I think I originally read this in 6th or 7th grade. I remember thinking it was okay, but not as good as White Fang. Well, it's a lot better than I remember. Aside of it's being about a dog, it's also about spirit, survival, will, and the primitive forces in anyone. It's a quick and easy read that I would recommend to anyone.

Animal Farm by George Orwell

I first read this as a sophomore in high school and remembered little-to-noen of it. On rereading it, I must say it was more enjoyable than I remembered. It is far from a "great work" in a literary sense, but it is a thorough, scathing, yet truly fair and honest satire about why communism can never work: humans (er, I mean pigs) do not have the necessary moral character to deny the corrupting influences of great power.

I, Claudius by Robert Graves

This novel truly surprised me. I had never heard of it before reading this list, and probably never would have pick it up either. Historical fiction has never siezed my interest. However, this is a fascinating book that is beautifully written and packs some very subtle satire and characters worth rooting for.

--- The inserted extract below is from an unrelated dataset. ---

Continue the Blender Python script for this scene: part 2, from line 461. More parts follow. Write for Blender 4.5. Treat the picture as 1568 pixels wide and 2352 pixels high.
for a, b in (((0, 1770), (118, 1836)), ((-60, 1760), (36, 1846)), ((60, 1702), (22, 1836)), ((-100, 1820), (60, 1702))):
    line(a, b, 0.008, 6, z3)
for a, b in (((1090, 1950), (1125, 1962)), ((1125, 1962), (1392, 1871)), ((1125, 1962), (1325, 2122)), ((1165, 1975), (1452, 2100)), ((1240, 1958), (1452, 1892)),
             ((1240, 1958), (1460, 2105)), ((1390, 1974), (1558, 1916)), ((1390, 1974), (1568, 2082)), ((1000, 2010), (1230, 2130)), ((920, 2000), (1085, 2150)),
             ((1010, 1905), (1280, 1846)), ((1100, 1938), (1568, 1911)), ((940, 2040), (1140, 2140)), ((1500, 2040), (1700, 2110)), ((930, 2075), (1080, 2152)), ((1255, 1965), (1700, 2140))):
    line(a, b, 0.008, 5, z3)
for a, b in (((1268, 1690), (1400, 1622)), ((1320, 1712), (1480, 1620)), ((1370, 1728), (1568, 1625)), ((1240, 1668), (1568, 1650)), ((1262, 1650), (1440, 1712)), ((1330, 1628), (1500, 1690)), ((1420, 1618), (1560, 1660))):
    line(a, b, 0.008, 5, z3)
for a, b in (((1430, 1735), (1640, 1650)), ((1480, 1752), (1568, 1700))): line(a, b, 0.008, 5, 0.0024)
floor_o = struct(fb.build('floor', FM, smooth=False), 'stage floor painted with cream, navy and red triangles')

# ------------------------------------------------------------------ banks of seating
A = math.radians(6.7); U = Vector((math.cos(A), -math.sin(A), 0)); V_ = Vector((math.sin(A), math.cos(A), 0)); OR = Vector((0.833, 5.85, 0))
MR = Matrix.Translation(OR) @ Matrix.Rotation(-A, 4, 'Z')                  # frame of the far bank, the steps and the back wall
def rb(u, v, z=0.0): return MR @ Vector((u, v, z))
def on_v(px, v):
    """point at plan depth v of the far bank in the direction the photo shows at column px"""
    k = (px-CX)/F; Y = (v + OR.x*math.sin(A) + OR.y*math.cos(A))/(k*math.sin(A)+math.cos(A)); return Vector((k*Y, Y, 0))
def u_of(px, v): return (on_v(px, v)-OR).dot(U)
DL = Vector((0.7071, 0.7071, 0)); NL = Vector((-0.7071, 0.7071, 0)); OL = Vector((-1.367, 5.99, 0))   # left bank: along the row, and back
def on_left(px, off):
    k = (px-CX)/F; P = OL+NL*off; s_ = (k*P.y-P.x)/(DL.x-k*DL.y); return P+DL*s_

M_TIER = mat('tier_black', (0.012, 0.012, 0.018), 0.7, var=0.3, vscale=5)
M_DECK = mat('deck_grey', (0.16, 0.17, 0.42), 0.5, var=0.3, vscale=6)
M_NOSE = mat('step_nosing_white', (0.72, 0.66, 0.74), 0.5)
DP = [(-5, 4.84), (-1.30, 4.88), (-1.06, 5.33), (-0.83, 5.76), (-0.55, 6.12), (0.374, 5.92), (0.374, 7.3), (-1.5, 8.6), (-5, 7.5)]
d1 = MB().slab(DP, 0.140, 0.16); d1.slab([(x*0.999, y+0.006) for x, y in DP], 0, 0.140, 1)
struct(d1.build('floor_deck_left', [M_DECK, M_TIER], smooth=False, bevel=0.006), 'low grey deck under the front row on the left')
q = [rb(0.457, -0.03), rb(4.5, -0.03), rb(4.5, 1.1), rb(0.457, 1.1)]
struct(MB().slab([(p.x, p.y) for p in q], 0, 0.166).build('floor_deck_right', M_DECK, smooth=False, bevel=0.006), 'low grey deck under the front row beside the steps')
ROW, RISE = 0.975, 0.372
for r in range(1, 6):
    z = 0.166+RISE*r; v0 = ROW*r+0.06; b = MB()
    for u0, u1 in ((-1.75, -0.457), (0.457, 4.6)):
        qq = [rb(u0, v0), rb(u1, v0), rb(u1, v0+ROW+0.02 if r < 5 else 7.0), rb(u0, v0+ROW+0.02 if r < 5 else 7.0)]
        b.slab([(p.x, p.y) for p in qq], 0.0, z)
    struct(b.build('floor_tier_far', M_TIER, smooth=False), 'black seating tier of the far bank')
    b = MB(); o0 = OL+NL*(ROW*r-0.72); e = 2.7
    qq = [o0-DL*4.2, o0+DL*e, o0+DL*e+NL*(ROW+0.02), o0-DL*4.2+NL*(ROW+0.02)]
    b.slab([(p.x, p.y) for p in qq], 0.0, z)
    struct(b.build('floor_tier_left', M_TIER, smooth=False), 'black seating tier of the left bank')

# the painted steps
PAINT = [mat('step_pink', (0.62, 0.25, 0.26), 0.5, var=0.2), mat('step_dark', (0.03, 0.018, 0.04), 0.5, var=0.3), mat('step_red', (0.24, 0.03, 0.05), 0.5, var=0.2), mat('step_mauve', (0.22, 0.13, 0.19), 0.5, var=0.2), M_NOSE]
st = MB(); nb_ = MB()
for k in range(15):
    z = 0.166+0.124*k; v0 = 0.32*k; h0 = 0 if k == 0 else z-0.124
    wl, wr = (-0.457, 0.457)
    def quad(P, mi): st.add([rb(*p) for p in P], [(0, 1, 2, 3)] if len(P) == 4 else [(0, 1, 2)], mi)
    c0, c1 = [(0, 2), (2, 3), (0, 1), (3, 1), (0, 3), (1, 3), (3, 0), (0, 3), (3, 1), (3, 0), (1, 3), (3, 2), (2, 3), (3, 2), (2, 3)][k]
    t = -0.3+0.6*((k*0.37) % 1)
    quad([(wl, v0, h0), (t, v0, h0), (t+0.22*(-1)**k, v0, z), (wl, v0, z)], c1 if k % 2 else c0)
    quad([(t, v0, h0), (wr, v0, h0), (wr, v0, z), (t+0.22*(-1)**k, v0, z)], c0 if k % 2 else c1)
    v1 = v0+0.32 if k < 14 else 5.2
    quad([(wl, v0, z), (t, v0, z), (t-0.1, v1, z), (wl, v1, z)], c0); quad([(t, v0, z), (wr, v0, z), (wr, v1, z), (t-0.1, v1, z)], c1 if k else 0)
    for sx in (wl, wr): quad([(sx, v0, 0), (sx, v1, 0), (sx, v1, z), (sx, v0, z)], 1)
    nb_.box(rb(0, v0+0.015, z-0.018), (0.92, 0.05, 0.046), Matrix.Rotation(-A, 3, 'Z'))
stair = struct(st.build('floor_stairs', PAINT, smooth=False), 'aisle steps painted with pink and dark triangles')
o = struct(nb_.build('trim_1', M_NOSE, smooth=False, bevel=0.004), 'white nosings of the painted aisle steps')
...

Walden by Henry David Thoreau

Wow. I did not particularly enjoy this book. Some parts are fascinating, but his experiment in natural living and in a more honest human economy just does not ring true to me. I can accept pieces of his arguments as useful, but on the whole, I'm far from a disciple. His indictment of society aside, I just don't find his alternative views as an improvement.

Discipline and Punish by Michel Foucault

Once again, Foucault is showing us that everything we know is wrong by tracing the history and evolution of discipline and punishment from the stocks and public executions of the 18th Century to the modern penitentiary system. He argues that despite the good intentions of the modern penal system, it has failed in its noble aims. What's more, on some level, society knows it has failed, but keeps it around anyway because it serves as a method of control which we cannot give up.

To the Lighthouse by Virginia Woolf

This was my first Woolf novel. While it wasn't as difficult to read as I had been led to believe, it was difficult to gain an understanding of. That said, I found it a rewarding novel with some provocative existential and pyschological insights.

Howard's End by E.M. Forester

A surprisingly excellent book. It is simply and elegantly written, and easy to understand and appreciate. There are also more issues than I can begin to discuss simmering beneath the surface. However, one way to read it is a chronicle of the changing culture of England in the early 20th century. It's much more interesting than you heard.